Problem details:
Below is some material; set it all down exactly, apart from the pictures.

— begin —

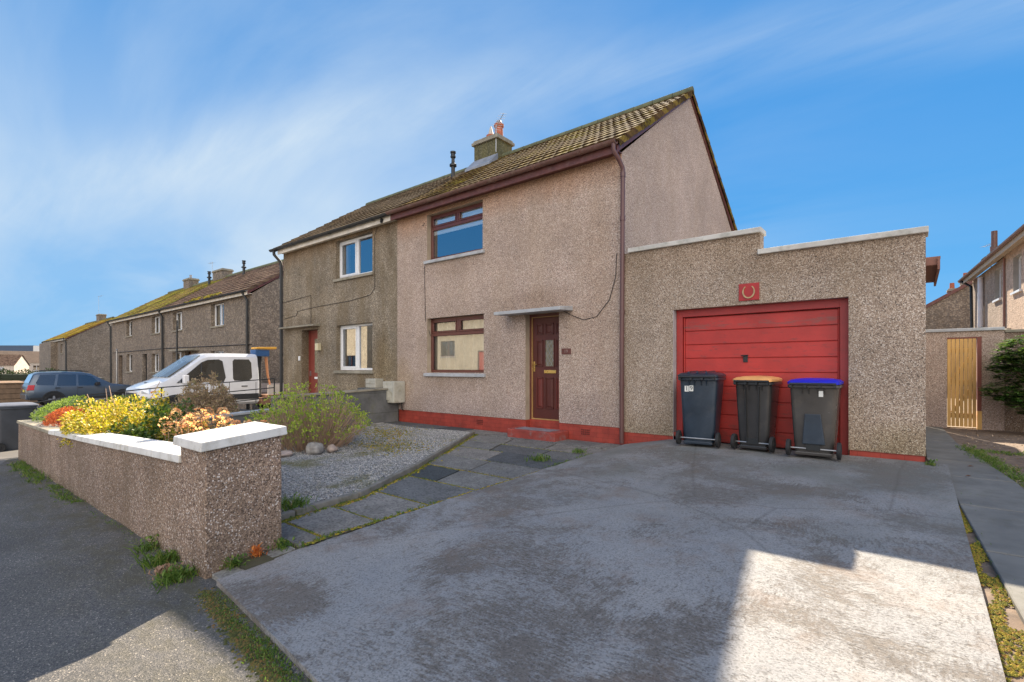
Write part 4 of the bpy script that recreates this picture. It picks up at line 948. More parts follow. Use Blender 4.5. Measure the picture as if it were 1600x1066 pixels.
MB().hexa([(-9.54, 1.58, -.6), (-9.38, 1.58, -.6), (-9.38, 4.445, -.6), (-9.54, 4.445, -.6)], [(-9.54, 1.58, .28), (-9.38, 1.58, .28), (-9.38, 4.445, .43), (-9.54, 4.445, .43)]).build('wall', m_block, DW)
MB().hexa([(-9.57, 4.43, .66), (-9.35, 4.43, .66), (-9.35, 7.34, .75), (-9.57, 7.34, .75)], [(-9.57, 4.43, .70), (-9.35, 4.43, .70), (-9.35, 7.34, .79), (-9.57, 7.34, .79)]).build('coping', m_conc, DW, bevel=.006)
MB().hexa([(-9.57, 1.6, .28), (-9.35, 1.6, .28), (-9.35, 4.425, .43), (-9.57, 4.425, .43)], [(-9.57, 1.6, .32), (-9.35, 1.6, .32), (-9.35, 4.425, .47), (-9.57, 4.425, .47)]).build('coping', m_sill, DW, bevel=.006)
MT = thing('meter_box', 'pale mottled plastic meter box where the dividing wall meets the house', 'meter box', (-9.4, 7.2, .45), world=True)
mt = MB().box(-9.56, -9.14, 7.02, 7.345, .44, .93).build('casing', m_meter, MT, bevel=.025)
MB().box(-9.53, -9.30, 6.995, 7.02, .50, .72).build('door', m_meter, MT, bevel=.008)
MB().tube([(-9.2, 7.28, .44), (-9.2, 7.3, .28), (-9.2, 7.33, .26)], .012, 8).build('pipe', m_cable, MT)
MT2 = thing('meter_box', 'small mossy box standing on the dividing wall below the white window', 'meter box', (-10.1, 7.2, .7), world=True)
MB().box(-10.35, -9.95, 7.1, 7.34, .76, .98).build('casing', m_meter, MT2, bevel=.02)
MB().box(-10.33, -9.97, 7.09, 7.098, .86, .868).build('seam', m_conc, MT2)
MB().box(-10.6, -9.58, 7.05, 7.34, -.5, .755).build('plinth', m_block, MT2)
# railing along the neighbour drive
RL = thing('railing', 'thin black three-rail railing in front of the white pickup', 'railing', (-14.9, 4.5, -.4), world=True)
RP = [(-14.9, 7.05, .92), (-14.95, 4.2, .74), (-15.0, 2.6, .60), (-15.6, 1.2, .32), (-16.0, .8, .2)]
for dz in (0, -.27, -.56): MB().tube([(a, b, c + dz) for a, b, c in RP[:4 if dz else 5]], .014, 6).build('rail', m_blackrail, RL, smooth=60)
for (a, b, c) in RP[:3]: MB().tube([(a, b, c), (a, b, -.5)], .018, 6).build('post', m_blackrail, RL, smooth=60)
LW = thing('low_wall', 'low dark wall below the black railing', 'wall', (-14.95, 4.3, -.4), world=True)
MB().box(-15.05, -14.85, 1.5, 7.0, -.6, -.05).build('wall', m_block, LW)
MB().box(-15.07, -14.83, 1.5, 7.0, -.048, -.01).build('coping', m_conc, LW)

# ------------------------------------------------------------------ PLANTS
def leaf_mat(name, cols, rough=.5, trans=.3):
    m, g = M(name)
    rnd = g.n('NewGeometry').outputs['Random Per Island']
    c = g.ramp(rnd, cols)
    b = g.n('BsdfPrincipled', Base_Color=c, Roughness=rough); t = g.n('BsdfTranslucent'); g.set(t.inputs[0], g.mix(1, c, (1.5, 1.6, .9), 'MULTIPLY'))
    mx = g.n('MixShader'); mx.inputs[0].default_value = trans; g.t.links.new(b.outputs[0], mx.inputs[1]); g.t.links.new(t.outputs[0], mx.inputs[2])
    o = g.n('OutputMaterial'); g.t.links.new(mx.outputs[0], o.inputs[0]); return m
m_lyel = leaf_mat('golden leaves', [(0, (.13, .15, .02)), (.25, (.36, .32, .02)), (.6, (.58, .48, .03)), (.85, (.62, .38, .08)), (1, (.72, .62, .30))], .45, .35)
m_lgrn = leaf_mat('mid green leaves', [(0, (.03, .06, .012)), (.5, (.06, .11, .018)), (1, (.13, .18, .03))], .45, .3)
m_lhyd = leaf_mat('fresh hydrangea leaves', [(0, (.18, .26, .03)), (.5, (.32, .42, .05)), (1, (.50, .54, .10))], .5, .4)
m_lbrn = leaf_mat('dry flower heads', [(0, (.24, .16, .11)), (.5, (.42, .30, .20)), (.8, (.52, .40, .28)), (.95, (.34, .26, .14)), (1, (.26, .30, .1))], .9, .3)
m_lred = leaf_mat('rusty heather', [(0, (.22, .04, .02)), (.5, (.45, .09, .03)), (1, (.58, .17, .06))], .8, .3)
m_lghe = leaf_mat('green heather', [(0, (.07, .12, .02)), (.5, (.20, .30, .05)), (1, (.34, .42, .10))], .8, .3)
m_lpink = leaf_mat('peach buds', [(0, (.60, .24, .13)), (.5, (.80, .46, .28)), (1, (.86, .66, .46))], .7, .5)
m_lolive = leaf_mat('olive leaves', [(0, (.10, .12, .02)), (.5, (.24, .20, .05)), (1, (.50, .28, .09))], .45, .5)
m_lrho = leaf_mat('dark glossy rhododendron leaves', [(0, (.04, .09, .02)), (.5, (.08, .17, .04)), (.85, (.15, .25, .06)), (1, (.32, .38, .12))], .3, .25)
m_lhedge = leaf_mat('hedge leaves', [(0, (.015, .03, .008)), (.5, (.03, .055, .014)), (1, (.05, .08, .02))], .95, .1)
m_lgrass = leaf_mat('grass blades', [(0, (.05, .10, .015)), (.5, (.10, .18, .025)), (.85, (.17, .25, .045)), (1, (.26, .22, .08))], .6, .35)
m_lmoss = leaf_mat('moss', [(0, (.09, .10, .015)), (.4, (.22, .20, .02)), (.75, (.40, .30, .03)), (1, (.30, .14, .04))], .9, .2)
m_ldmoss = leaf_mat('dark joint moss', [(0, (.04, .045, .012)), (.5, (.08, .085, .02)), (.85, (.15, .11, .03)), (1, (.18, .09, .03))], .95, .1)
m_stem = simple('brown stems', (.42, .28, .19), .85, .3, 10); m_stemr = simple('pale stems', (.30, .22, .15), .85, .3, 10)
def leaf(mb, p, d, up, l, w_, fold=.25):
    d = d.normalized(); s_ = d.cross(up); s_ = s_.normalized() if s_.length > 1e-4 else d.orthogonal().normalized(); nn = s_.cross(d)
    a = p; b = p + d * l; m_ = p + d * l * .5
    mb.add([a, m_ + s_ * w_ + nn * w_ * fold, b, m_ - s_ * w_ + nn * w_ * fold], [(0, 1, 2), (0, 2, 3)])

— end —

Expected answer:
Write part 4 of the bpy script that recreates this picture. It picks up at line 948. More parts follow. Use Blender 4.5. Measure the picture as if it were 1600x1066 pixels.
MB().hexa([(-9.54, 1.58, -.6), (-9.38, 1.58, -.6), (-9.38, 4.445, -.6), (-9.54, 4.445, -.6)], [(-9.54, 1.58, .28), (-9.38, 1.58, .28), (-9.38, 4.445, .43), (-9.54, 4.445, .43)]).build('wall', m_block, DW)
MB().hexa([(-9.57, 4.43, .66), (-9.35, 4.43, .66), (-9.35, 7.34, .75), (-9.57, 7.34, .75)], [(-9.57, 4.43, .70), (-9.35, 4.43, .70), (-9.35, 7.34, .79), (-9.57, 7.34, .79)]).build('coping', m_conc, DW, bevel=.006)
MB().hexa([(-9.57, 1.6, .28), (-9.35, 1.6, .28), (-9.35, 4.425, .43), (-9.57, 4.425, .43)], [(-9.57, 1.6, .32), (-9.35, 1.6, .32), (-9.35, 4.425, .47), (-9.57, 4.425, .47)]).build('coping', m_sill, DW, bevel=.006)
MT = thing('meter_box', 'pale mottled plastic meter box where the dividing wall meets the house', 'meter box', (-9.4, 7.2, .45), world=True)
mt = MB().box(-9.56, -9.14, 7.02, 7.345, .44, .93).build('casing', m_meter, MT, bevel=.025)
MB().box(-9.53, -9.30, 6.995, 7.02, .50, .72).build('door', m_meter, MT, bevel=.008)
MB().tube([(-9.2, 7.28, .44), (-9.2, 7.3, .28), (-9.2, 7.33, .26)], .012, 8).build('pipe', m_cable, MT)
MT2 = thing('meter_box', 'small mossy box standing on the dividing wall below the white window', 'meter box', (-10.1, 7.2, .7), world=True)
MB().box(-10.35, -9.95, 7.1, 7.34, .76, .98).build('casing', m_meter, MT2, bevel=.02)
MB().box(-10.33, -9.97, 7.09, 7.098, .86, .868).build('seam', m_conc, MT2)
MB().box(-10.6, -9.58, 7.05, 7.34, -.5, .755).build('plinth', m_block, MT2)
# railing along the neighbour drive
RL = thing('railing', 'thin black three-rail railing in front of the white pickup', 'railing', (-14.9, 4.5, -.4), world=True)
RP = [(-14.9, 7.05, .92), (-14.95, 4.2, .74), (-15.0, 2.6, .60), (-15.6, 1.2, .32), (-16.0, .8, .2)]
for dz in (0, -.27, -.56): MB().tube([(a, b, c + dz) for a, b, c in RP[:4 if dz else 5]], .014, 6).build('rail', m_blackrail, RL, smooth=60)
for (a, b, c) in RP[:3]: MB().tube([(a, b, c), (a, b, -.5)], .018, 6).build('post', m_blackrail, RL, smooth=60)
LW = thing('low_wall', 'low dark wall below the black railing', 'wall', (-14.95, 4.3, -.4), world=True)
MB().box(-15.05, -14.85, 1.5, 7.0, -.6, -.05).build('wall', m_block, LW)
MB().box(-15.07, -14.83, 1.5, 7.0, -.048, -.01).build('coping', m_conc, LW)

# ------------------------------------------------------------------ PLANTS
def leaf_mat(name, cols, rough=.5, trans=.3):
    m, g = M(name)
    rnd = g.n('NewGeometry').outputs['Random Per Island']
    c = g.ramp(rnd, cols)
    b = g.n('BsdfPrincipled', Base_Color=c, Roughness=rough); t = g.n('BsdfTranslucent'); g.set(t.inputs[0], g.mix(1, c, (1.5, 1.6, .9), 'MULTIPLY'))
    mx = g.n('MixShader'); mx.inputs[0].default_value = trans; g.t.links.new(b.outputs[0], mx.inputs[1]); g.t.links.new(t.outputs[0], mx.inputs[2])
    o = g.n('OutputMaterial'); g.t.links.new(mx.outputs[0], o.inputs[0]); return m
m_lyel = leaf_mat('golden leaves', [(0, (.13, .15, .02)), (.25, (.36, .32, .02)), (.6, (.58, .48, .03)), (.85, (.62, .38, .08)), (1, (.72, .62, .30))], .45, .35)
m_lgrn = leaf_mat('mid green leaves', [(0, (.03, .06, .012)), (.5, (.06, .11, .018)), (1, (.13, .18, .03))], .45, .3)
m_lhyd = leaf_mat('fresh hydrangea leaves', [(0, (.18, .26, .03)), (.5, (.32, .42, .05)), (1, (.50, .54, .10))], .5, .4)
m_lbrn = leaf_mat('dry flower heads', [(0, (.24, .16, .11)), (.5, (.42, .30, .20)), (.8, (.52, .40, .28)), (.95, (.34, .26, .14)), (1, (.26, .30, .1))], .9, .3)
m_lred = leaf_mat('rusty heather', [(0, (.22, .04, .02)), (.5, (.45, .09, .03)), (1, (.58, .17, .06))], .8, .3)
m_lghe = leaf_mat('green heather', [(0, (.07, .12, .02)), (.5, (.20, .30, .05)), (1, (.34, .42, .10))], .8, .3)
m_lpink = leaf_mat('peach buds', [(0, (.60, .24, .13)), (.5, (.80, .46, .28)), (1, (.86, .66, .46))], .7, .5)
m_lolive = leaf_mat('olive leaves', [(0, (.10, .12, .02)), (.5, (.24, .20, .05)), (1, (.50, .28, .09))], .45, .5)
m_lrho = leaf_mat('dark glossy rhododendron leaves', [(0, (.04, .09, .02)), (.5, (.08, .17, .04)), (.85, (.15, .25, .06)), (1, (.32, .38, .12))], .3, .25)
m_lhedge = leaf_mat('hedge leaves', [(0, (.015, .03, .008)), (.5, (.03, .055, .014)), (1, (.05, .08, .02))], .95, .1)
m_lgrass = leaf_mat('grass blades', [(0, (.05, .10, .015)), (.5, (.10, .18, .025)), (.85, (.17, .25, .045)), (1, (.26, .22, .08))], .6, .35)
m_lmoss = leaf_mat('moss', [(0, (.09, .10, .015)), (.4, (.22, .20, .02)), (.75, (.40, .30, .03)), (1, (.30, .14, .04))], .9, .2)
m_ldmoss = leaf_mat('dark joint moss', [(0, (.04, .045, .012)), (.5, (.08, .085, .02)), (.85, (.15, .11, .03)), (1, (.18, .09, .03))], .95, .1)
m_stem = simple('brown stems', (.42, .28, .19), .85, .3, 10); m_stemr = simple('pale stems', (.30, .22, .15), .85, .3, 10)
def leaf(mb, p, d, up, l, w_, fold=.25):
    d = d.normalized(); s_ = d.cross(up); s_ = s_.normalized() if s_.length > 1e-4 else d.orthogonal().normalized(); nn = s_.cross(d)
    a = p; b = p + d * l; m_ = p + d * l * .5
    mb.add([a, m_ + s_ * w_ + nn * w_ * fold, b, m_ - s_ * w_ + nn * w_ * fold], [(0, 1, 2), (0, 2, 3)])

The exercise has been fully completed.